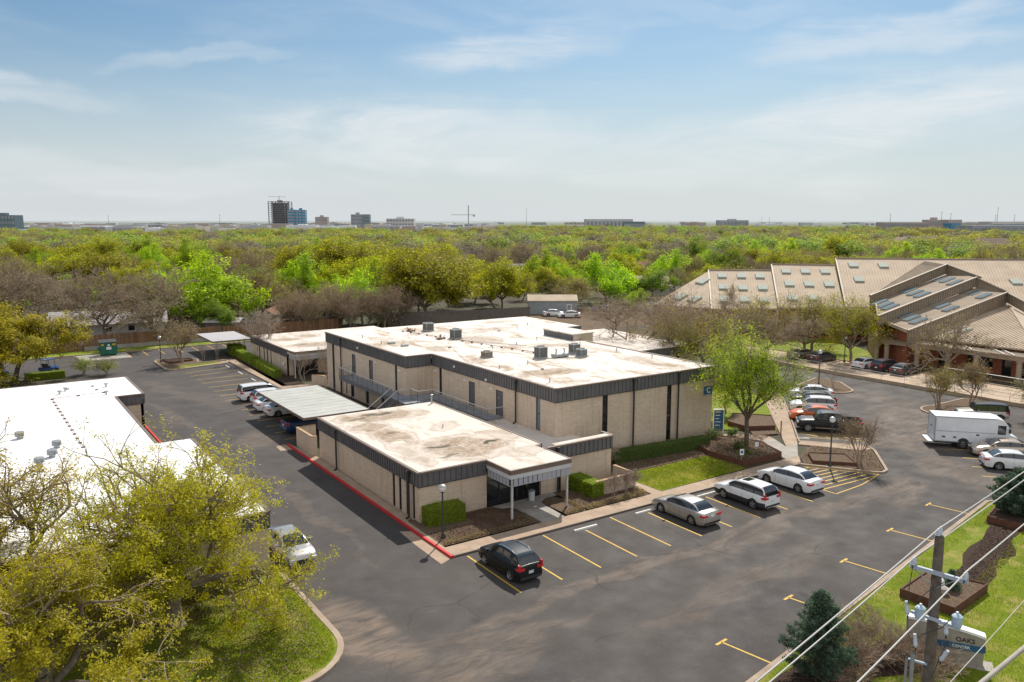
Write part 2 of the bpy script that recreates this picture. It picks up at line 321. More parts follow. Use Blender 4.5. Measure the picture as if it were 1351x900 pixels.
    leaf('leaf_gold', [(0, (.11, .10, .016, 1)), (.33, (.32, .285, .016, 1)), (1, (.68, .58, .02, 1))], (1.8, 1.75, 1.1, 1), .4)
    leaf('leaf_lime', [(0, (.07, .11, .01, 1)), (.42, (.25, .34, .013, 1)), (1, (.50, .56, .018, 1))], W2)
    leaf('leaf_green', [(0, (.06, .10, .012, 1)), (.5, (.20, .29, .018, 1)), (1, (.38, .47, .025, 1))], W2)
    leaf('leaf_bud', [(0, (.11, .085, .04, 1)), (.5, (.25, .21, .06, 1)), (1, (.44, .37, .05, 1))], W2)
    leaf('leaf_russet', [(0, (.12, .085, .055, 1)), (.5, (.25, .185, .12, 1)), (1, (.36, .29, .18, 1))], W2)
    leaf('leaf_spruce', [(0, (.04, .07, .05, 1)), (.5, (.11, .165, .11, 1)), (1, (.26, .33, .21, 1))], (1.5, 1.6, 1.4, 1), .35); leaf('leaf_grass', [(0, (.12, .15, .012, 1)), (.5, (.23, .26, .018, 1)), (1, (.42, .38, .05, 1))], W2)
    leaf('leaf_shrub', [(0, (.05, .07, .02, 1)), (.5, (.13, .16, .05, 1)), (1, (.22, .25, .07, 1))], W2)
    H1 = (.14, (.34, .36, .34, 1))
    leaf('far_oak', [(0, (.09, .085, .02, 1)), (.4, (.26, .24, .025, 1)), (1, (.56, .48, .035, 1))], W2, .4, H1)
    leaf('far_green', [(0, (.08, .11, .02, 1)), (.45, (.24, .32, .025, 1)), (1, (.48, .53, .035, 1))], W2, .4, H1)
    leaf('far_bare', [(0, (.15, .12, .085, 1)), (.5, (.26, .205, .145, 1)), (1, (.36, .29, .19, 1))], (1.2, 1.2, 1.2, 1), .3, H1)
    for nm, c in (('bark', (.115, .09, .07)), ('bark_grey', (.235, .195, .15)), ('twig', (.34, .27, .21)), ('twig_brown', (.31, .225, .165)), ('twig_grey', (.32, .25, .175)), ('bark_pale', (.30, .25, .20))):
        M[nm] = simple(nm, c, .95, .3, 4, bump=.4)
build_materials()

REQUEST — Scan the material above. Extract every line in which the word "leaf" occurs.

FINAL RESULT —
    leaf('leaf_gold', [(0, (.11, .10, .016, 1)), (.33, (.32, .285, .016, 1)), (1, (.68, .58, .02, 1))], (1.8, 1.75, 1.1, 1), .4)
    leaf('leaf_lime', [(0, (.07, .11, .01, 1)), (.42, (.25, .34, .013, 1)), (1, (.50, .56, .018, 1))], W2)
    leaf('leaf_green', [(0, (.06, .10, .012, 1)), (.5, (.20, .29, .018, 1)), (1, (.38, .47, .025, 1))], W2)
    leaf('leaf_bud', [(0, (.11, .085, .04, 1)), (.5, (.25, .21, .06, 1)), (1, (.44, .37, .05, 1))], W2)
    leaf('leaf_russet', [(0, (.12, .085, .055, 1)), (.5, (.25, .185, .12, 1)), (1, (.36, .29, .18, 1))], W2)
    leaf('leaf_spruce', [(0, (.04, .07, .05, 1)), (.5, (.11, .165, .11, 1)), (1, (.26, .33, .21, 1))], (1.5, 1.6, 1.4, 1), .35); leaf('leaf_grass', [(0, (.12, .15, .012, 1)), (.5, (.23, .26, .018, 1)), (1, (.42, .38, .05, 1))], W2)
    leaf('leaf_shrub', [(0, (.05, .07, .02, 1)), (.5, (.13, .16, .05, 1)), (1, (.22, .25, .07, 1))], W2)
    leaf('far_oak', [(0, (.09, .085, .02, 1)), (.4, (.26, .24, .025, 1)), (1, (.56, .48, .035, 1))], W2, .4, H1)
    leaf('far_green', [(0, (.08, .11, .02, 1)), (.45, (.24, .32, .025, 1)), (1, (.48, .53, .035, 1))], W2, .4, H1)
    leaf('far_bare', [(0, (.15, .12, .085, 1)), (.5, (.26, .205, .145, 1)), (1, (.36, .29, .19, 1))], (1.2, 1.2, 1.2, 1), .3, H1)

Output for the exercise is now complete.